Het verworven inzicht dat die individuele mensen voor mij in feite als een soort spiegel fungeerden en waarin ik mijn eigen innerlijke problematiek (conflicten) herkende, zorgde er vanzelfsprekend voor dat de weerstand tegen de organisatie verdween. Opeens was daar het besef dat ik het zélf was, die in conflict met mijzélf was geraakt. Eindelijk, na jarenlange strijd, kwam ik tot rust en begreep dat ik zélf de persoon was, die deze rust veroorzaakte, net zoals ik het zélf was geweest die daarvóór de innerlijke onrust had veroorzaakt. Mijn eigen innerlijke toestand was gereorganiseerd en dat voelde heel erg goed, eervol zelfs. Ik hoefde geen mensen meer aan te schrijven, ik hoefde met bepaalde mensen geen gesprekken meer aan te gaan. Het ging mij zélf aan, en niet de anderen. Zo kwam ik tot de conclusie dat een organisatie alleen maar in onze individuele denkwerelden bestaat en in feite dus waardevrij en neutraal is. Voor ieder individu geldt, dat zijn of haar unieke innerlijke en dus persoonlijke gesteldheid ervoor zorgt welk waardeoordeel aan de organisatie wordt gegeven en hoe zij wordt beleefd.

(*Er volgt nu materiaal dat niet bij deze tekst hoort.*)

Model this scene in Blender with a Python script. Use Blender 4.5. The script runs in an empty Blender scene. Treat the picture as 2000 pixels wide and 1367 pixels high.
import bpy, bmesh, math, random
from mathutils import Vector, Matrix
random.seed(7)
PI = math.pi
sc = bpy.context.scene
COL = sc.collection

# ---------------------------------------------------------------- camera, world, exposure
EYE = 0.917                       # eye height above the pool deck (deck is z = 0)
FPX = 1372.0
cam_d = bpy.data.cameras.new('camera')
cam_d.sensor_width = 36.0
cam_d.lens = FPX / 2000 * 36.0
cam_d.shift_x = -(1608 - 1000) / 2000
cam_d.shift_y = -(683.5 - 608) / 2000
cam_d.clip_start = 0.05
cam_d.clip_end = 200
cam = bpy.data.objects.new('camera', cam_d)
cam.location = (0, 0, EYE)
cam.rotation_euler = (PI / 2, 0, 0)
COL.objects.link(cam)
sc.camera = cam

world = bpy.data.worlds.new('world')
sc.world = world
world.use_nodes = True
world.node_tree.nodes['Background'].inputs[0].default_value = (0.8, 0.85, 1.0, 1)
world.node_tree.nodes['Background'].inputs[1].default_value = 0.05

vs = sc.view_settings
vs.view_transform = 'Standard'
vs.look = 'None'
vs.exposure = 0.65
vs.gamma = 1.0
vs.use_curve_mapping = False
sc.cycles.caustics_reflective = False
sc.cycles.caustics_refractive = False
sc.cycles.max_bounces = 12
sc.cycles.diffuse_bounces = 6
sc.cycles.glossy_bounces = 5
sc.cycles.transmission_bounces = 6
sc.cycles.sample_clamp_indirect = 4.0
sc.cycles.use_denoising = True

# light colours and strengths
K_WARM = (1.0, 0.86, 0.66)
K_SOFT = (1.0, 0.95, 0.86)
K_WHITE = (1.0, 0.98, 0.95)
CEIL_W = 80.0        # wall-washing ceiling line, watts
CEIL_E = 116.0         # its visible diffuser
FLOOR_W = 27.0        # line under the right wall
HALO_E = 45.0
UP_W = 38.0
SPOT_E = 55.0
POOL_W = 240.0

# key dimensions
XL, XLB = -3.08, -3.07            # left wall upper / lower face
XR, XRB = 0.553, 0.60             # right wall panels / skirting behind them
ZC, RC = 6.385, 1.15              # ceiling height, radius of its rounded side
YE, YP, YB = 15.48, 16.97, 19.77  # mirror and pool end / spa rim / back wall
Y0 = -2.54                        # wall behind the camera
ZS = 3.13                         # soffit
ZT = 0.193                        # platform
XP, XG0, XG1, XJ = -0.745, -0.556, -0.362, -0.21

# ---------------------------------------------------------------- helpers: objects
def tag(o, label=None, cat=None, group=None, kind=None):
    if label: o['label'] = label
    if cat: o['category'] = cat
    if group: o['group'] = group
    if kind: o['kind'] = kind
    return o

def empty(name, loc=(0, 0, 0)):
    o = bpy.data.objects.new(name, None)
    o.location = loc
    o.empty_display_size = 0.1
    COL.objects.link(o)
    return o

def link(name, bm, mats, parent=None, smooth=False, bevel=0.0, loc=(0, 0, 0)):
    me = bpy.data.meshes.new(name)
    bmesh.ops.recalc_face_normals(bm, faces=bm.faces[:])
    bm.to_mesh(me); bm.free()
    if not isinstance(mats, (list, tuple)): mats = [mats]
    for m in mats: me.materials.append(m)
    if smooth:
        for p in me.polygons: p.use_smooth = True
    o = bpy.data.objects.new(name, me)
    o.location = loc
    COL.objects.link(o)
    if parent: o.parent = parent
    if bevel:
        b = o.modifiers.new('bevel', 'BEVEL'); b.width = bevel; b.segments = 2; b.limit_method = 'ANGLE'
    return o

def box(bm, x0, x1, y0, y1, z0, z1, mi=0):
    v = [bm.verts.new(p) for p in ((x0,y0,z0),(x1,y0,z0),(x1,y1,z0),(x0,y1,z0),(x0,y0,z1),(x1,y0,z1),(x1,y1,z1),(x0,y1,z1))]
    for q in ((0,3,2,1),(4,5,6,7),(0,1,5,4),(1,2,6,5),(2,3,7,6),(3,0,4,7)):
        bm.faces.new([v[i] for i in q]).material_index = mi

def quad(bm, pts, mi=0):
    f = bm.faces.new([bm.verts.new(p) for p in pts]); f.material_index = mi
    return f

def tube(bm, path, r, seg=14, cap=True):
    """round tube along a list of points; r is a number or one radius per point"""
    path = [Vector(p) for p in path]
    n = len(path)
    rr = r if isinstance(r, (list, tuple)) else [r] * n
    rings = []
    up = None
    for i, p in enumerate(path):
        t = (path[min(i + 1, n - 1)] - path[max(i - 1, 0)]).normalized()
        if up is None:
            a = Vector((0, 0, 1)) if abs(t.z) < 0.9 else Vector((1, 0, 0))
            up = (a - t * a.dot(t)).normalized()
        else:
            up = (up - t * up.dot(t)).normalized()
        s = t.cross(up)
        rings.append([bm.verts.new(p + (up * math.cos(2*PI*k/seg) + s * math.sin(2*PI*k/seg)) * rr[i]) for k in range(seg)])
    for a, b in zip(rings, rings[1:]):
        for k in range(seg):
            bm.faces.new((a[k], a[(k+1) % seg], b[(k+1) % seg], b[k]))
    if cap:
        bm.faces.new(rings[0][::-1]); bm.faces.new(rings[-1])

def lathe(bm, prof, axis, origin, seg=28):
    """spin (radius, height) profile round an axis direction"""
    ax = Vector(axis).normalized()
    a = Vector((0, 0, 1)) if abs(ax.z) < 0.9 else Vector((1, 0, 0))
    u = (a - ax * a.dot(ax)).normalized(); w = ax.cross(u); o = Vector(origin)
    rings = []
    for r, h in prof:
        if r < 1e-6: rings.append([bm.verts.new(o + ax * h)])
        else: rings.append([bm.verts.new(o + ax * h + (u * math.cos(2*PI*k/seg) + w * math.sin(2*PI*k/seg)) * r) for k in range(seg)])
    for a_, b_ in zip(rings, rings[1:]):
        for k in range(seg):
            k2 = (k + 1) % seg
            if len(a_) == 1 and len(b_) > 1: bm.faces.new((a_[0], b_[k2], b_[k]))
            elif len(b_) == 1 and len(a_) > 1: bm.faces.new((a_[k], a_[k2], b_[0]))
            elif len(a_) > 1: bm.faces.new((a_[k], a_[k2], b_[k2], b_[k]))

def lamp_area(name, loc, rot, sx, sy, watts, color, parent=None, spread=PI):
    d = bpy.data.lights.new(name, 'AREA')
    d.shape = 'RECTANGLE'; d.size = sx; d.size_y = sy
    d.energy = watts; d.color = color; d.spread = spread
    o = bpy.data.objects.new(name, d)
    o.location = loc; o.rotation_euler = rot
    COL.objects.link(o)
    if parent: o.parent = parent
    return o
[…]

Wij hoeven helemaal niet als verdwaalde geesten in hokjes rond te waren of ons daar af te sluiten voor vermeend gevaar van buiten. Dat gevaar schuilt in jezelf, in je eigen hokje, jouw persoonlijkheid.
Beroepseer kun je ontdekken door eens op zoek te gaan naar jezélf. Die eer ontdek je heus niet daarbuiten.